Question

Determine the kinetic energy of the ball immediately after it is hit. (You must provide an answer before moving to the next part.) The kinetic energy of the ball immediately after it is hit is

Answer 1

The question is incomplete. Here is the complete question.

A baseball palyer hits a 5.1 oz baseball with an initial velocity of 140ft/sat an angle of 40° with the horizontal as shown. Determine

a) The kinetic energy of the ball immediately after it is hit

b) The kinetic energy of the ball when it reaches its maximum height

c) The maximum height above the ground reached by the ball.

Answer: a) KE = 131.64 J

b) KE = 0

c) h = 126 ft

Step-by-step explanation: Kinetic energy is the energy an object posses due to its motion. It can be calculated as
`KE=(1)/(2)mv^(2)`

a) Kinetic energy's unit is Joule. So, we have to transform ounce in kg and ft/s in m/s for the units to correspond:

m = 5.1(0.02835)

m = 0.1445 kg

v = 140 ft = 42.67 m/s

Then, kinetic energy is

`KE=(1)/(2)(0.1445)(42.67)^(2)`

KE = 131.64 J

Kinetic energy immediately after the ball is hit is 131.64 J.

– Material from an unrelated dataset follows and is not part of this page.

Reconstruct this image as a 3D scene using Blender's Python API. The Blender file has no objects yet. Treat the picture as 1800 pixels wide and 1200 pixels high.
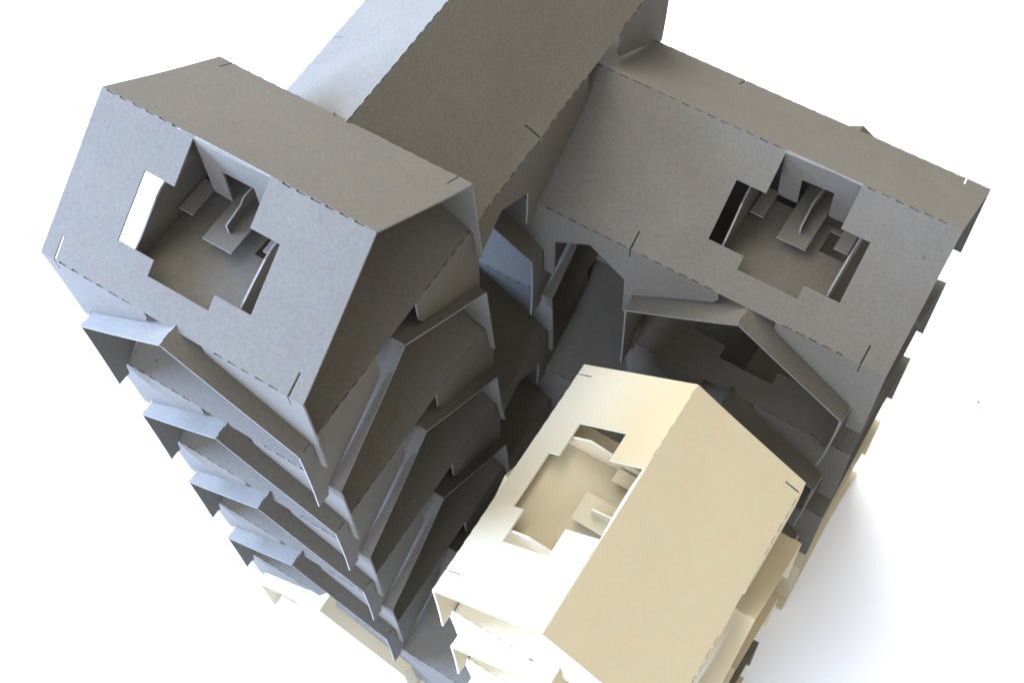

b) At its maximum height, the ball has its highest potential energy. Because of the law of conservation of energy, when potential energy is maximum, kinetic energy is minimum and vice-versa. So, at the maximum height, kinetic energy is 0.

c) This type of motion is projectile motion. The maximum height on a projectile motion can be determined by

`v_(y)^(2)=v_(0y)^(2)-2g\Delta y`

When h is maximum,
`v_(y)=0`

Velocity of the ball has an angle with the horizontal, so initial velocity at the y-axis is

`v_(0y)=v_(0)sin(\theta)`

Substituting and solving

`v_(y)^(2)=v_(0)^(2)sin^(2)(\theta)-2gh`

`0=(42.67)^(2)sin^(2)(40)-2(9.8)h`

`19.6h=(42.67)^(2)(0.643)^(2)`

`h=((1820.73)(0.4132))/(19.6)`

h = 38.4 m

Transforming into ft: h = 126 ft

The maximum height above the ground reached by hte ball is 126 feet.